WW1 Photos Centenary Website: 2014-2018 By Paul Reed

Champagne Battlefields Pilgrimage 1925: Navarin Farm

Following on from yesterday we again feature some images from the photo album of ‘D.Lauder’ a young British woman who may have worked as a Nurse attached to the French Army who visited the battlefields between Reims and Verdun 1925.

Navarin Farm was a position on the Champagne Battlefields of 1915 which saw heavy fighting in the fighting of September 1915. French troops assaulted and captured the German positions here at great loss and it soon became a household name throughout France.

After the war it was selected as one of the sites to build a French National Ossuary. The ‘pyramid’ memorial to the Armies of the Champagne was unveiled in 1924 and not only contains numerous memorials to those who fought here but underneath are the bones of more than 10,000 men who fell on the Champagne battlefields.

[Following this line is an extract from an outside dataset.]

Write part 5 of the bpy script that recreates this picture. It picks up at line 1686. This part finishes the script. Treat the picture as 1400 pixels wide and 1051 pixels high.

Today part of the desolated ground around the memorial is still preserved but the view in 1925 (below, taken from the Navarin Farm monument) gives an idea what the war had done to battlefields like the Champagne.

4 responses

  1. I always found it quite shocking to read about the Ossuary and several around. I feel that it was disturbing the bodies of the dead and not giving individual men their own grave.

    A rather grotesque tribute to the dead.